Editorial historical reference

This page provides editorial commentary on historical advocacy submissions to a UN intergovernmental body. WIGSAT (Women Inspiring Girls in STEM, Advancement & Training) is an editorial directory and is not affiliated with, nor a successor to, the Gender Advisory Board, UNCSTD, or any historical organisation that operated wigsat.org or gab.wigsat.org. References are for editorial historical purposes only.

Editorial Overview: GAB Submissions to UNCSTD

Editorial commentary on a historical sequence of advocacy submissions

Receiving body
UN Commission on Science and Technology for Development (UNCSTD), an intergovernmental body that reports to the UN Economic and Social Council
Submitter
The Gender Advisory Board (GAB), historical advisory body active circa 1995-2010
Primary source
Archived materials at the Internet Archive Wayback Machine

The UNCSTD process, briefly

The UN Commission on Science and Technology for Development (UNCSTD) is the intergovernmental body, hosted within the UN Conference on Trade and Development (UNCTAD) secretariat in Geneva, that advises the UN Economic and Social Council on science, technology and innovation policy. It convenes annually and produces recommendations that, when adopted, become elements of the broader UN normative framework on STI.

During the late 1990s and 2000s, the Gender Advisory Board (GAB) - a historical advisory body convened to support UNCSTD on gender questions - prepared a series of written submissions and oral interventions for the Commission. The submissions made the case for treating gender equity in science and technology not as a peripheral social concern but as a core dimension of development outcomes, research-workforce policy, and innovation-system design.

The arguments the submissions advanced

Three recurring lines of argument appear across the archived material. The first is empirical: the structural under-representation of women in national S&T systems, documented through whatever sex-disaggregated data was available at the time, with explicit acknowledgement of where the data was thin. The second is developmental: the implications for development outcomes when women are excluded from S&T decision-making at national and international levels, including effects on what research gets done and what technology gets deployed. The third is procedural: specific mechanisms through which UNCSTD and its member states could integrate gender analysis into normative S&T frameworks - from national science indicators through technical-assistance programme design to UN-system reporting requirements.

The submissions drew analytically on the framework material produced in the GAB's three-volume reference series and on a wider body of policy literature on gender and development. They were prepared with the explicit intent of influencing the normative frameworks adopted by UNCSTD member states in their national science policies.

What the documentary record shows about impact

UNCSTD documents from the period reflect a slow but real uptake of the framing the GAB submissions advanced.
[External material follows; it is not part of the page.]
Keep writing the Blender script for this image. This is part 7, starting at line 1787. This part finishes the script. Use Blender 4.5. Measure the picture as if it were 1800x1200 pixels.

Several Commission resolutions of the 2000s reference gender considerations in science and technology policy, and the wider UN system - through subsequent World Summit on the Information Society outcome documents, the Sustainable Development Goals (notably SDG 5 and SDG 9), and the ITU EQUALS partnership - has continued to develop the framework that intergovernmental advocacy of this period helped to establish. Causation is hard to attribute cleanly to any single set of submissions, but the editorial picture is that the GAB submissions contributed to the gradual normalisation of gender as a policy-relevant variable in international S&T discourse.